Taux à perte mais succès grandissant
Maxime Chipoy, président de MoneyVox - guide internet d’explication et de comparatif sur la finance personnelle -, tire le même constat : le taux du Livret A reste bien faiblard dans un tel contexte : « Le gouvernement, anticipant une inflation un peu moins forte à l’avenir et ne voulant pas pénaliser les banques, n’a une fois de plus pas voulu faire de cadeaux aux épargnants. C’était pareil il y a six mois, quand il avait été augmenté d’un point pour passer à 2 %. »
Pourtant, le livret A affiche une santé incroyable, 2022 ayant été la deuxième meilleure année de sa longue carrière. La collecte annuelle a atteint, selon les données de la Caisse des dépôts et consignations, 27,23 milliards d’euros. Seule l’année 2012 avait fait mieux (28,16 milliards d’euros), marquée par le relèvement du plafond à 22.950 euros et par la crise des dettes souveraines.
Pourquoi un tel succès ? D'abord parce qu'à moins de claquer chaque mois tout votre salaire et de n'avoir aucun euro à épargner - ce qu’on ne vous souhaite ni vous conseille –, il reste plus rentable de placer son argent que de le laisser sur son compte courant. Oui, avec le Livret A, vous êtes perdant, mais vous perdez toujours moins qu’en ne faisant rien. « Face à l’inflation, il est indispensable de ne plus laisser un euro de trop sur ses comptes courants. Rappelons qu’y stagnent plus de 550 milliards d’euros, qui ne sont pas rémunérés du tout ! », déclare Maxime Chipoy.
Une période propice à l’épargne
Par ailleurs, les périodes de crises économiques sont particulièrement propices à l’épargne, abonde Philippe Crevel. Décembre dernier illustre bien le fait que les Français sont passés en mode cigale. Habituellement, les livrets A se vident un peu pour les fêtes, les cadeaux et les plaisirs de la table. Comptez cinq décollectes sur les dix dernières années. Mais fin 2022, les Français ont placé 1,45 milliard d'euros de plus sur le plus célèbre des livrets, preuve que la période est aux économies.
Et pourquoi ce compte-là et pas un autre ? En temps d’incertitudes, on aime les valeurs refuges, notamment ce bon vieux Livret, appuie Philippe Crevel.
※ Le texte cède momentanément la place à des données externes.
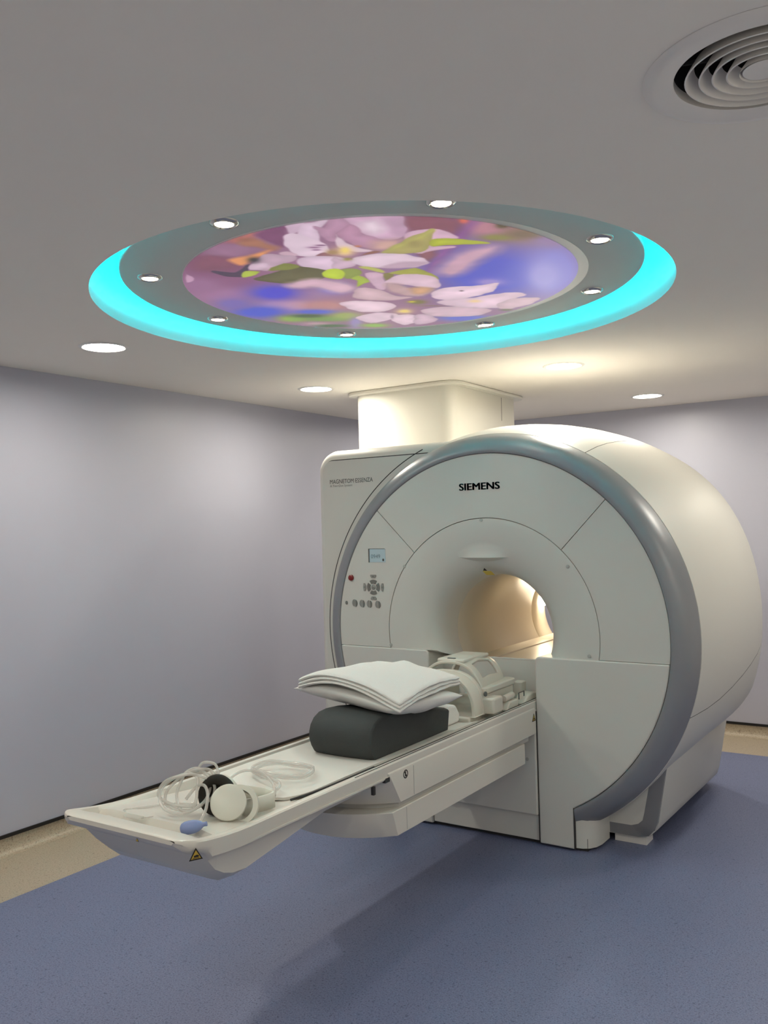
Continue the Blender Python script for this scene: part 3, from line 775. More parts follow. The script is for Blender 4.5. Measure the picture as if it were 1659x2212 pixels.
# rounded white side shields under the ring
for s in (-1, 1):
    plan = [(CX + s * (XC + 0.001), FY + 0.012), (CX + s * 0.478, FY + 0.018), (CX + s * 0.508, FY + 0.036), (CX + s * 0.530, FY + 0.070), (CX + s * 0.540, FY + 0.12), (CX + s * 0.541, FY + 0.225)]
    mesh('side_shield', *grid([[(x, y, z) for z in (0.014, 0.30)] for x, y in plan], flip=s > 0), 'white_plastic', mri, smooth=50)
mesh('panel_joint', *box(CX + XC - 0.0022, CX + XC + 0.0012, FY - 0.0068, FY + 0.02, 0.013, 0.212), 'gap_dark', mri, smooth=0)
mesh('panel_joint', *box(-1.8388, -1.8346, FY - 0.0045, FY + 0.05, 0.02, 0.66), 'gap_dark', mri, smooth=0)
# table well: back wall and the covers below the table
mesh('well_back', *box(-2.452, -1.835, 4.262, 4.30, 0.30, 0.892), 'white_plastic', mri, smooth=0)
bev(mesh('pedestal_cover', *box(-2.449, -1.8385, FY - 0.018, FY + 0.12, 0.150, 0.645), 'white_plastic', mri, smooth=0), 0.006)
bev(mesh('kick_plate', *box(-2.449, -1.8385, FY + 0.004, FY + 0.12, 0.020, 0.147), 'white_plastic', mri, smooth=0), 0.004)
mesh('plinth', *box(-2.95, -1.60, FY + 0.03, FY + 0.5, 0.0, 0.06), 'gap_dark', mri, smooth=0)
mesh('screw_cap', *lathe_dir((-1.885, FY - 0.0185, 0.425), (0, -1, 0), [(0.009, 0), (0.009, 0.0012), (0.005, 0.002)], 16), 'screw_grey', mri)

# rear feet with a grey band
for s in (1, -1):
    fo = [(CX + s * 0.545, 0.045), (CX + s * 0.545, 0.46), (CX + s * 0.90, 0.46)]
    # loft: front outline (x, z) runs along Y with leaning outer side
    def sec(y, grow=0.0):
        return [(CX + s * 0.50, y, 0.045), (CX + s * (0.70 + grow), y, 0.045), (CX + s * (0.745 + grow), y, 0.055), (CX + s * (0.775 + grow), y, 0.085), (CX + s * (0.790 + grow), y, 0.13), (CX + s * (0.838 + grow), y, 0.40), (CX + s * (0.845 + grow), y, 0.50), (CX + s * 0.50, y, 0.50)]
    P = [sec(y, gw) for y, gw in ((4.330, -0.012), (4.336, -0.003), (4.345, 0.0), (5.50, 0.02), (5.56, 0.0), (5.60, -0.05))]
    v, f = grid(P, closed_v=True, flip=s < 0)
    n = 8; f.append(tuple(range(n))[::-1] if s < 0 else tuple(range(n))); f.append(tuple(range(5 * n, 6 * n)))
    ft = mesh('rear_foot_cover', v, f, 'white_plastic', mri, smooth=30)
    inner = [(0.545, 0.072), (0.66, 0.066), (0.70, 0.072), (0.728, 0.098), (0.738, 0.14), (0.772, 0.40)]
    outer = [(0.545, 0.046), (0.70, 0.0455), (0.742, 0.056), (0.770, 0.087), (0.784, 0.13), (0.832, 0.40)]
    outer = [(a, b) for a, b in [(0.545, 0.046), (0.69, 0.0455), (0.735, 0.056), (0.765, 0.087), (0.780, 0.13), (0.828, 0.40)]]
    W = 0.052
    inn = [(0.545, 0.046 + W), (0.655, 0.046 + W), (0.690, 0.110), (0.712, 0.130), (0.722, 0.17), (0.764, 0.375)]
    v, f = grid([[(CX + s * a, 4.3295, b) for a, b in inn], [(CX + s * a, 4.3295, b) for a, b in outer], [(CX + s * (a + 0.009), 4.338, b) for a, b in outer]], flip=s > 0)
    mesh('band', v, f, 'grey_band', ft, smooth=60)['label'] = 'dark grey band along the edge'
    mesh('foot', *box(min(CX + s * 0.56, CX + s * 0.72), max(CX + s * 0.56, CX + s * 0.72), 4.36, 4.46, 0.0, 0.044), 'trim_white', ft, smooth=0)
    mesh('base_frame', *box(min(CX + s * 0.45, CX + s * 0.70), max(CX + s * 0.45, CX + s * 0.70), 4.5, 5.45, 0.0, 0.05), 'gap_dark', ft, smooth=0)

# electronics cabinet standing at the scanner's left shoulder
X0, X1, ZT = -3.262, -2.32, 2.07
prof2 = []
rc = 0.135
outl = [(X0, 0.03), (X0, ZT - rc)] + [(X0 + rc - rc * math.cos(t), ZT - rc + rc * math.sin(t)) for t in [PI / 2 * k / 10 for k in range(1, 11)]] + [(X1, ZT)]
def inset(d):
    return [(X0 + d, 0.03)] + [(X0 + d, ZT - rc)] + [(X0 + rc - (rc - d) * math.cos(t), ZT - rc + (rc - d) * math.sin(t)) for t in [PI / 2 * k / 10 for k in range(1, 11)]] + [(X1, ZT - d)]
P = []
for y, d in ((4.200, 0.064), (4.2005, 0.060), (4.203, 0.045), (4.212, 0.028), (4.230, 0.012), (4.255, 0.003), (4.29, 0.0), (5.30, 0.0), (5.36, 0.02), (5.40, 0.06)):
    P.append([(x, y, z) for x, z in inset(d)])
cab = mesh('cabinet_cover', *grid(P), 'white_gloss', mri, smooth=50)
RG = 1.040
def cab_poly(d, rg):
    z1 = ZT - d
    tx = math.acos((z1 - CZ) / rg) if z1 - CZ < rg else 0
    pl = [(X0 + d, 0.03), (X0 + d, ZT - rc)] + [(X0 + rc - (rc - d) * math.cos(t), ZT - rc + (rc - d) * math.sin(t)) for t in [PI / 2 * k / 10 for k in range(1, 11)]]
    a0 = math.asin(min(1, (z1 - CZ) / rg)); a1 = math.asin((0.25 - CZ) / rg)
    for k in range(49):
        t = PI - (a0 + (a1 - a0) * k / 48)
        pl.append((CX + rg * math.cos(t), CZ + rg * math.sin(t)))
    pl.append((CX + rg * math.cos(PI - a1), 0.03))
    return pl
mesh('panel_joint', *rev_y([(4.1856, 1.068), (4.1856, 1.0735)], D(112), D(228), 60), 'gap_dark', mri)
mesh('joint_backing', *prism_y(cab_poly(0.060, 1.03)[::-1], 4.199, 4.215), 'gap_dark', mri, smooth=0)
cp = mesh('cabinet_front', *prism_y(cab_poly(0.066, RG)[::-1], 4.186, 4.198), 'white_plastic', mri, smooth=30)

# lettering
text_mesh('lettering', 'SIEMENS', 0.2335, (-2.239, FY - 0.0012, 1.787), 'ink_teal', mri, smear=0.0022, height=0.036)['label'] = 'bold dark teal capital lettering'
text_mesh('lettering', 'MAGNETOM ESSENZA', 0.306, (-3.144, 4.1852, 1.868), 'ink_grey', mri, height=0.025)['label'] = 'thin dark grey capital lettering'
text_mesh('lettering', 'A Tim+Dot System', 0.160, (-3.144, 4.1852, 1.845), 'ink_pale', mri, height=0.017)['label'] = 'small grey line of lettering'

# control panel on the left of the front
cpn = fp_l
ky = FY - 0.0005
lcd = mesh('display', *prism_y([(-2.822, 1.410), (-2.716, 1.410), (-2.716, 1.484), (-2.822, 1.484)], ky - 0.001, ky + 0.001), 'lcd_glass', mri, smooth=0)
lcd['label'] = 'small pale blue display with digits'
text_mesh('digits', '0949', 0.062, (-2.812, ky - 0.0016, 1.432), 'lcd_ink', lcd, height=0.022)
mesh('battery_mark', *prism_y(rrect(-2.736, -2.724, 1.416, 1.430, 0.003, 3)[::-1], ky - 0.0016, ky), 'key_ink', lcd, smooth=0)
mesh('display_edge', *prism_y([(-2.829, 1.409), (-2.823, 1.409), (-2.823, 1.486), (-2.829, 1.486)], ky - 0.002, ky + 0.001), 'key_ink', lcd, smooth=0)
mesh('display_edge', *prism_y([(-2.823, 1.4845), (-2.72, 1.4845), (-2.72, 1.4865), (-2.823, 1.4865)], ky - 0.002, ky + 0.001), 'key_ink', lcd, smooth=0)
stop = mesh('stop_button', *lathe_dir((-2.952, ky, 1.322), (0, -1, 0), [(0.017, 0), (0.017, 0.006), (0.0155, 0.010), (0.010, 0.013), (0.001, 0.0135)], 24), 'stop_red', mri)
stop['label'] = 'round red stop button'
kp = mesh('keypad', *lathe_dir((-2.801, ky, 1.270), (0, -1, 0), [(0.0145, 0), (0.0145, 0.002), (0.013, 0.003)], 24), 'key_light', mri)
mesh('key_symbol', *plate((-2.801, ky - 0.003, 1.269), (0, -1, 0), [(-0.009, 0.0), (-0.004, 0.004), (0.009, 0.0), (0.004, -0.003)], 0.0006), 'key_grey', kp, smooth=0)
def arc_key(name, r0, r1, a0, a1, m, sym=None):
    pts = [(r1 * math.cos(D(a0 + (a1 - a0) * k / 10)), r1 * math.sin(D(a0 + (a1 - a0) * k / 10))) for k in range(11)]
    pts += [(r0 * math.cos(D(a1 - (a1 - a0) * k / 10)), r0 * math.sin(D(a1 - (a1 - a0) * k / 10))) for k in range(11)]
    return mesh(name, *plate((-2.801, ky, 1.270), (0, -1, 0), pts, 0.003), m, kp, smooth=0)
for a in (90, 180, 270, 0):
    arc_key('key', 0.021, 0.042, a - 35, a + 35, 'key_grey')
for a in (90, 180, 270, 0):
    c = (-2.801 + 0.060 * math.cos(D(a)), ky, 1.270 + 0.060 * math.sin(D(a)))
    al = D(a - 90)
    shp = [(-0.012, -0.008), (0.012, -0.008), (0.020, 0.004), (0.017, 0.010), (-0.017, 0.010), (-0.020, 0.004)] if a in (90, 270) else [(-0.022, -0.003), (-0.010, -0.009), (0.010, -0.009), (0.022, -0.003), (0.022, 0.006), (0.0, 0.009), (-0.022, 0.006)]
    shp = [(x * math.cos(al) - y * math.sin(al), x * math.sin(al) + y * math.cos(al)) for x, y in shp]
    k = mesh('key', *plate(c, (0, -1, 0), shp, 0.003), 'key_light', kp, smooth=0)
    mesh('key_symbol', *plate((c[0], ky - 0.003, c[2]), (0, -1, 0), [(0.005 * math.cos(t), 0.005 * math.sin(t)) for t in [2 * PI * q / 10 for q in range(10)]], 0.0006), 'key_grey', kp, smooth=0)
def dkey(x, z, r, kind):
    pts = [(r * math.cos(t), 1.35 * r * math.sin(t)) for t in ([PI / 2 + PI * q / 10 for q in range(11)] if kind < 0 else [-PI / 2 + PI * q / 10 for q in range(11)] if kind > 0 else [2 * PI * q / 14 for q in range(14)])]
    kk = mesh('key', *plate((x, ky, z), (0, -1, 0), pts, 0.0025), 'key_light' if kind < 0 else 'key_grey', kp, smooth=0)
dkey(-2.990, 1.179, 0.008, 0)
for x, z in ((-2.932, 1.178), (-2.881, 1.1765), (-2.831, 1.175), (-2.774, 1.1735)):
    dkey(x - 0.003, z + 0.001, 0.015, -1); dkey(x + 0.003, z - 0.001, 0.015, 1)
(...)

Le directeur cite une raison plus pragmatique : « La majorité des autres comptes épargne rapportent encore moins ». Seul autre épargne qui s’en tire à bon compte, le Livret d’épargne populaire (LEP), « dont le taux va être porté à 6,1 % et auquel plus de la moitié des Français pourraient prétendre. Un produit indispensable pour eux, mais hélas trop méconnu et peu mis en avant par les banques », souffle Maxime Chipoy.
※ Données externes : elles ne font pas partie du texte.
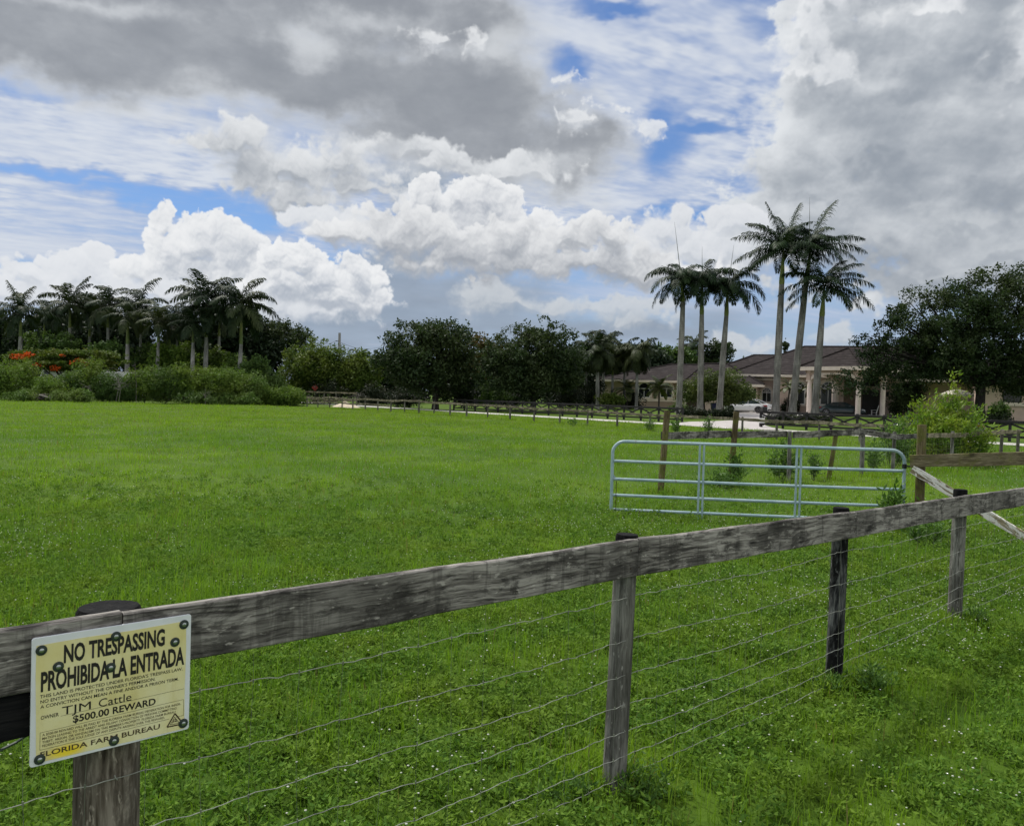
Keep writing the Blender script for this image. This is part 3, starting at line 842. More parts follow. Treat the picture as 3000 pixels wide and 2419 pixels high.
# wire netting on the near side of the posts, below the board
wm = MB(); wv_ = MB()
rgw = random.Random(5)
HZ = [1.005, 0.785, 0.605, 0.455, 0.325, 0.205, 0.10]
def fence_line(u, off):
    """u in post units along the fence"""
    i = min(int(u), 4); f = u - i
    a, d = face_pt(i, off); b2, d2 = face_pt(i + 1, off)
    return a.lerp(b2, f)
def wire_z(k, u):
    i = min(int(u), 4); f = u - i
    drop = (RT[i] + (RT[i + 1] - RT[i]) * f) - 1.288
    sag = math.sin(math.pi * f) * (0.012 + 0.004 * ((k * 7 + i * 3) % 4))
    return HZ[k] + drop * (0.9 if HZ[k] > 0.4 else 0.6) - sag + 0.006 * math.sin(u * 9 + k)
for k in range(len(HZ)):
    pts = []
    n = 5 * 16 * 4
    for j in range(n + 1):
        u = 5.0 * j / n
        p = fence_line(u, 0.004)
        ph = (j % 4)
        p.z = wire_z(k, u) + (0.0045, 0.001, -0.0045, -0.001)[ph] * (1 if (j // 4) % 2 else -0.6) + rgw.uniform(-.0015, .0015)
        pts.append(p - fence.location)
    wm.tube(pts, 0.0016, 5, True)
wm.build('wire_netting', M['wire'], fence)
for j in range(5 * 14):
    u = 5.0 * (j + 0.5) / (5 * 14)
    pts = []
    for k in range(len(HZ)):
        p = fence_line(u + rgw.uniform(-.003, .003), 0.0045); p.z = wire_z(k, u)
        pts.append(p - fence.location)
    p = pts[0].copy(); p.z = 1.10 - fence.location.z; pts.insert(0, p)
    p = pts[-1].copy(); p.z = 0.0; pts.append(p)
    wv_.tube(pts, 0.0007, 4, True)
    for k in range(len(HZ)):
        wv_.tube([pts[k + 1] + Vector((0, 0, 0.006)), pts[k + 1] - Vector((0, 0, 0.006))], 0.003, 5, True)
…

Dernière possibilité, l’assurance-vie, dont les taux sont également revus à la hausse. Mais pas de quoi bousculer la hiérarchie. Qu’il soit vraiment rentable ou non, par période de crise ou de bonne santé économique, le Livret A confirme, année après année, sa suprématie sur l’épargne. Et ce n’est pas en 2023 que ça risque de changer.